先日はミュシャ展@うらわ美術館のことに触れましたけれど、実にさまざまなものを意匠を手掛けたミュシャ、
その中には劇場のポスターがある…とは、有名な「ジスモンダ」ほかがありますので言うまでもなくですが、
展示の中にあったモンテカルロの劇場用ポスター、こちらは真ん中に余白を大きく残した枠だけの作品でしたなあ。
つまり余白部分にはその時その時の演目を文字情報で刷り込むことができるようになっているわけです。
実際展示にあったのは文字情報入りのもので、
はっきり言ってしまえば演目自体にミュシャとのつながりはないわけながら、
いったい演目は何ぞとそちらにも興味が出て、ついしげしげと。
どうやら、ロシアの作曲家ニコライ・チェレプニンによる自作自演の演奏会の告知であるということで、
チェレプニンという名で思い出すのは、伊福部昭が「日本狂詩曲」で第1位を獲得した「チェレプニン賞」でしょうか。
ですが、この賞はニコライの息子でやはり作曲家のアレクサンドルが設けたものだったようで。
父親のニコライは1909年、ディアギレフのバレエ・リュスにパリでの旗揚げ公演から関わったそうですけれど、
指揮者として多くの公演に関わっただけでなく、自作のバレエ音楽も披露しているようですね。
そこでその音楽を聴いてみようかとなるわけながら、あいにくと手元にCDはありませんのでYoutube頼み。
1909年5月のバレエ・リュス公演でも取り上げられたバレエ音楽「アルミードの館」をば、まず最初に。
パリ公演に先立って、ロシア・マリインスキー劇場で初演されていたそうですので、
当時のチェレプニンは今考えるよりももっともっと有名な音楽家だったのでありましょう。

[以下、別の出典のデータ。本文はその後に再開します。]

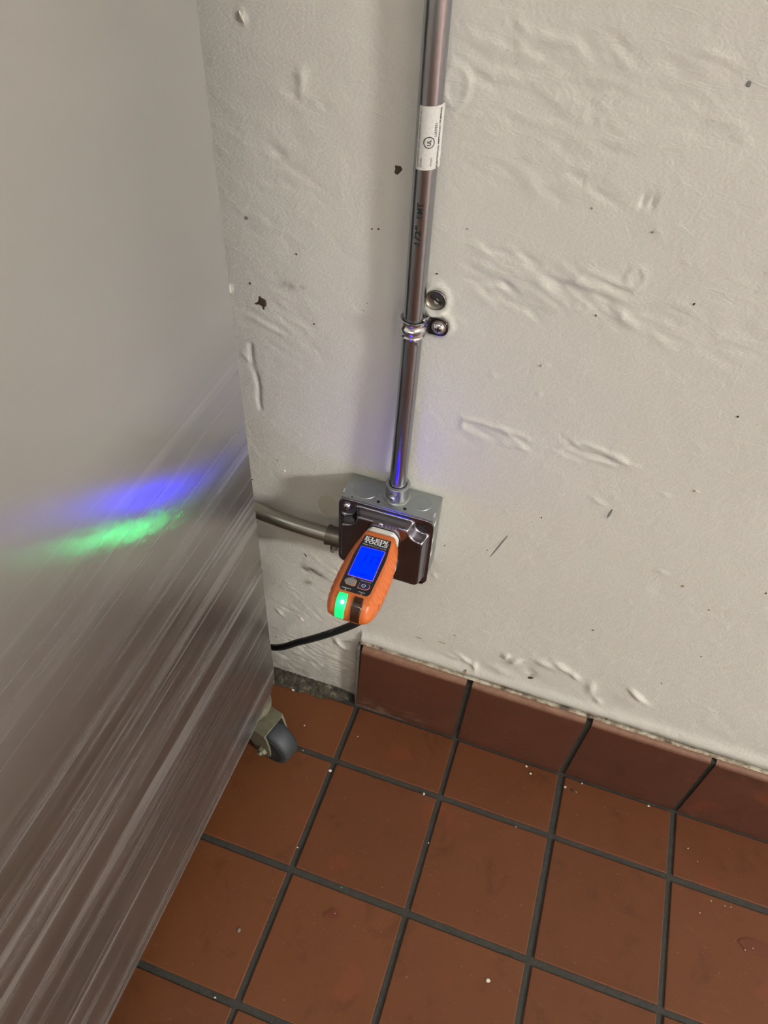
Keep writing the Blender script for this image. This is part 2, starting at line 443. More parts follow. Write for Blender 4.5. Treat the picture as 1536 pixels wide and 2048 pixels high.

ただ作風として「アルミードの館」を聴く限り、同時代的にいささか洗練されたロマンティック・バレエのような。
リムスキー=コルサコフに師事したということですが、ロシア5人組のような民族的な要素は薄く、
同世代のラフマニノフほどにロマンが香り立つでもなく、一方では教え子プロコフィエフほどの革新性は無い…。
かような言い方をしますとダメ出しのように見えるかもですが、曲としては非常に聴きやすい。
踊り手にとってはとても曲に乗りやすく、自由に思いきり踊れたのではないでしょうかね。
おそらくは極端にロシアらしさを強調するでなく、チャイコフスキーからプロコフィエフへとつなぐような役割を
担ったのかもしれませんですね。チェレプニンも含めて、バレエ音楽を仲立ちとして。
ちなみに先に触れましたミュシャの外枠によるモンテカルロの劇場ポスター、
ニコライ・チェレプニンの音楽会には息子アレクサンドルも演奏家(ピアニストですかね)として参加してましたので、
後にやはり作曲家として知られるようになるアレクサンドル・チェレプニンの曲も聴いてみることに。
You Tubeで見つけられたいくつか、交響曲やピアノ協奏曲の一部などが聴けたのですが、
どうもそれだけでは真価のほどを知りがたいところでもあろうかと。
漠然と「遅れてきたシンフォニストでもあるか…」と思ったりもしましたけれど、Wikipediaに曰く
「生誕100年(1999年)を過ぎた現在、…日本でも演奏の機会が増えつつある」てな記述がありますし、
そのうちに実際の演奏に接することができるかもしれません。
もっとも、演奏会で聴けるのであれば父ニコライの作品の方が浸れるような気はしておりますが…。